In Detroit veranstaltet der legendäre Moodymann einmal im Jahr seine Soulskate-Partys. Eine riesige Rollschuh-Disco kombiniert mit den besten House-DJs der Welt. So etwas würde ich mir hier in Berlin auch mal wünschen. Kürzlich war ich in London und bin zunächst mit einer arroganten Berliner Haltung hin. Die Vitalität, die Leute, die Spannung waren aber so faszinierend und Weltklasse, das hat mich wieder auf den Teppich zurückgeholt. Ich war auf einem Pop-up-Markt, der so virtuos aus Containern gebaut wurde, dass er sich über mehrere Ebenen erstreckte und mit tollen Materialien designt wurde – das fühlte sich wie eine kleine, eigene Stadt an. Großartig. Da ist man in Berlin manchmal ein bisschen faul, was Innovationen anbetrifft. Der Bretterbuden-Charme altbekannter Techno-Institutionen ist ja wohl wirklich durch. Ich brauche keine Kuckucksuhr und David-Bowie-Poster mehr hinter der Bar. Das Thema ist abgeschlossen. Der Tresor-Gründer Dimitri Hegemann hat mit dem „Kraftwerk“ wieder bewiesen, was in Berlin möglich ist. Eine der eindrucksvollsten Locations zurzeit. Aber auch den „Klunkerkranich“ finde ich interessant. Ein stinknormales Einkaufszentrum davon zu überzeugen, die oberen Parkdecks zu vermieten, um dort ein langfristiges Rooftop-Bar-Konzept zu entwickeln, das den Neuköllner Kiez mit viel Charme bereichert, das muss man so hinkriegen.

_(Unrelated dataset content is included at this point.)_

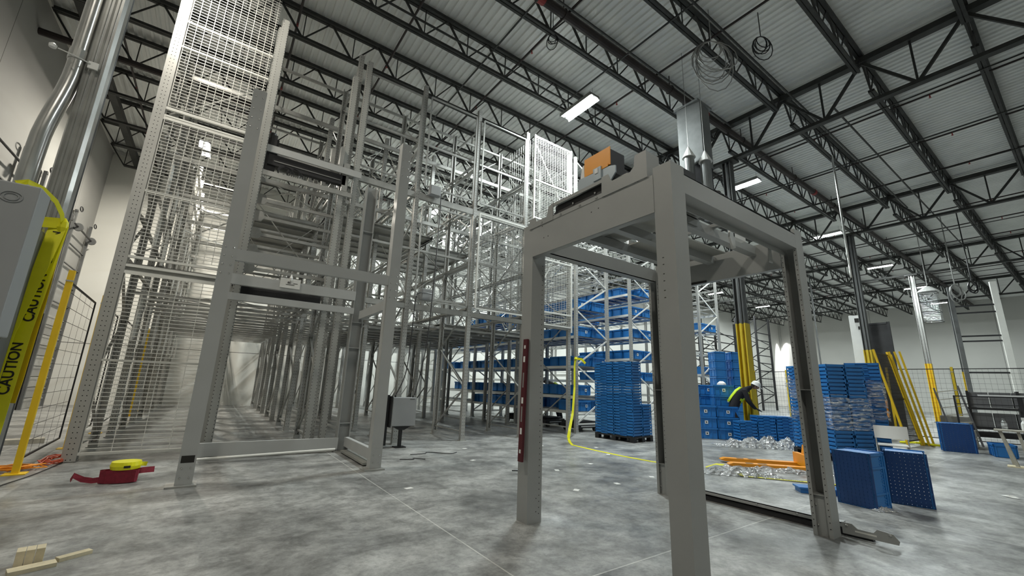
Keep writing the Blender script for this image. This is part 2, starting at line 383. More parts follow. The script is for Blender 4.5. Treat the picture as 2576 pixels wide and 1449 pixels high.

Was braucht der perfekte Club?
Das Wichtigste im Club ist das Publikum. Die Menschen machen den Club, die Menschen identifizieren sich mit dem Club und lassen einen Club damit heller erstrahlen, als das Gemäuer selbst es könnte. Das Gemäuer sollte Atmosphäre schaffen, zum Austausch anregen. Leute sollten eingeladen werden, zu verweilen. Zu dunkel und anonym darf es nicht sein. Kommunikation ist ein wichtiger Faktor. Außer auf dem Dancefloor, da sollten Leute sich verlieren dürfen, in die Musik eintauchen, eine persönliche Erfahrung mit der Musik haben. Außerdem sollten die Drinks in einem festen Glas kommen und vor allem: bitte kein Pfand!